Gli sbarchi non si fermano e anzi, quotidianamente decine e decine di migranti arrivano nel nostro Paese. Nella maggior parte dei casi parliamo di uomini, donne e bambini disperati, che lasciano la propria terra in cerca di un futuro migliore. Capita anche, però, che l’approdo non nasca da buone intenzioni. È per questo che tutti i giorni le forze dell’ordine sono costretti ad effettuare controlli serrati, per evitare di far entrare in Italia delinquenti e soprattutto terroristi. Proprio in questo senso, la Polizia di Messina, ha eseguito un fermo emesso dalla locale procura distrettuale, nei confronti di un 18enne siriano che sarebbe contiguo ad un’organizzazione terroristica di matrice jihadista.
Terrorismo a Messina, fermato un siriano
Il Terrorismo resta una delle piaghe più drammatiche e pericolose di tutto il pianeta. Controlli serrati e misure di prevenzione sono i mezzi più efficaci per cercare di anticipare, scovare e annientare possibili azioni criminali di questo tipo. È proprio in questa direzione che ogni giorno la Polizia di Stato effettua indagini approfondite e verifiche specifiche su tutti i migranti che sbarcano in maniera clandestina sulle coste italiane. Spesso senza documenti, è un lavoro di ricostruzione che richiede tempo e impegno.
Ed è proprio in occasione di uno dei controlli di routine effettuato sui clandestini arrivati a Messina, la sera dello scorso 11 marzo, che l’attenzione dei poliziotti della questura siciliana si è focalizzata su un giovane siriano. Un pattugliatore della Guardia di Finanza aveva infatti soccorso in mare poco prima, al largo delle coste, un barcone con oltre 200 stranieri. Il ragazzo, che ha appena 18 anni, alla luce delle dichiarazioni rese alle forze dell’ordine, apparse contradditorie, e dei contenuti riscontrati sul suo telefono, ha innescato dubbi nella testa degli inquirenti. Dopo alcune verifiche è apparso chiaro che il giovane potrebbe appartenere a una organizzazione terroristica di matrice jihadista operante in Siria.
Le indagini e la decisione del Gip
Sono partite così, dai seri dubbi degli Ispettori di Polizia, le indagini delegate dalla procura distrettuale antimafia e antiterrorismo ed effettuate dalla DIGOS di Messina e dal Servizio per il contrasto all’estremismo e al terrorismo esterno della Direzione centrale della polizia di prevenzione. Grazie inoltre all’aiuto della Polizia postale, è stato possibile recuperare i file che il giovane siriano aveva tentato di eliminare dal cellulare. Gli inquirenti hanno quindi trovato numerose chat e contenuti mediatici inneggianti alla jihad da cui è apparsa confermata la sua militanza, anche con un ruolo di comando intermedio, tra i siriani combattenti per Jabhat al Nusra. Si tratta di un gruppo armato, attivo dal 2016 e affiliato ad Al-Quaida fino al 28 luglio 2016, quando il leader annunciò la scissione consensuale tra i due gruppi.

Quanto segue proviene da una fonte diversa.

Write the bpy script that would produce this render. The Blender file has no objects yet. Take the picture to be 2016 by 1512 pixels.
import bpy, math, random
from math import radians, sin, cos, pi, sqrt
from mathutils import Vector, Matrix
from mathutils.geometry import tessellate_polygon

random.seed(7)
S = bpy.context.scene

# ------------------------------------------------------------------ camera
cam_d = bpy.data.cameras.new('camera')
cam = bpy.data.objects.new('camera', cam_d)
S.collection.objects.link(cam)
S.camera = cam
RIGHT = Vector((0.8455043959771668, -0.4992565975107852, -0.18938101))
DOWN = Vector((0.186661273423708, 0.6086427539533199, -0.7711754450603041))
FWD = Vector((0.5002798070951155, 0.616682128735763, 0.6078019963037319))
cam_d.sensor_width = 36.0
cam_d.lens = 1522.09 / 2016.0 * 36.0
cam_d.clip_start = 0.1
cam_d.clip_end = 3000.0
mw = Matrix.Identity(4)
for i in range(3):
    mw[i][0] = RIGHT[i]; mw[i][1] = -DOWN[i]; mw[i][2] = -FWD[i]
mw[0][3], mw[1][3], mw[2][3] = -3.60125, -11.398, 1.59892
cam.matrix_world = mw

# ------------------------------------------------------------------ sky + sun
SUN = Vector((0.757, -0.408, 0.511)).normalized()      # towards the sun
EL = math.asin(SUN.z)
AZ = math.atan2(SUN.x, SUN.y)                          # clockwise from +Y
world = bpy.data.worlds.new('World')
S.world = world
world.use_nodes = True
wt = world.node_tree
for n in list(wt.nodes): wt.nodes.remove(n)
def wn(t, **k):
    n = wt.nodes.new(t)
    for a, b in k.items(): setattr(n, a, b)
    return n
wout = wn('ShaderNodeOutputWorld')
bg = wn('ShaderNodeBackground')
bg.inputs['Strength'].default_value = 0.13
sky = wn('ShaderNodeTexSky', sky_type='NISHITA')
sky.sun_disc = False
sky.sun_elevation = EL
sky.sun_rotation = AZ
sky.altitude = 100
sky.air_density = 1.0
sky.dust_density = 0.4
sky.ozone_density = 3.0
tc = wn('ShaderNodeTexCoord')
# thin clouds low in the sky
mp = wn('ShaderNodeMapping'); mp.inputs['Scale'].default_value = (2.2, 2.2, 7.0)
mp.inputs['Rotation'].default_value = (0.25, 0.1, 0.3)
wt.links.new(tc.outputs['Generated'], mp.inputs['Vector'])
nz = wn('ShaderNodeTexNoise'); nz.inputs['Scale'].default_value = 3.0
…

Gli elementi raccolti contro il ragazzo 18enne sono molteplici. Le prove a suo carico, associati al pericolo di fuga connesso all’imminente uscita dell’indagato dal Cpr, hanno portato la procura di Messina ad emettere lo scorso 18 aprile un provvedimento di fermo che oggi il Gip di Caltanissetta ha convalidato.
Più di un’ipotesi, dunque, ma al momento non ci sono ulteriori certezze. Quali sarebbero stati le intenzioni del siriano infatti al momento non è dato sapere. Quando si tratta di terrorismo però l’attenzione deve essere massima e nulla può essere lasciato al caso. Le indagini nel frattempo non si arrestano e anzi, vanno avanti, come ha precisato la polizia in una nota diramata oggi. “Il procedimento è ancora in fase di indagini preliminari e, in ossequio al principio di non colpevolezza e fino a sentenza di condanna passata in giudicato, sarà svolto ogni ulteriore accertamento che dovesse rendersi necessario, anche nell’interesse dell’indagato”.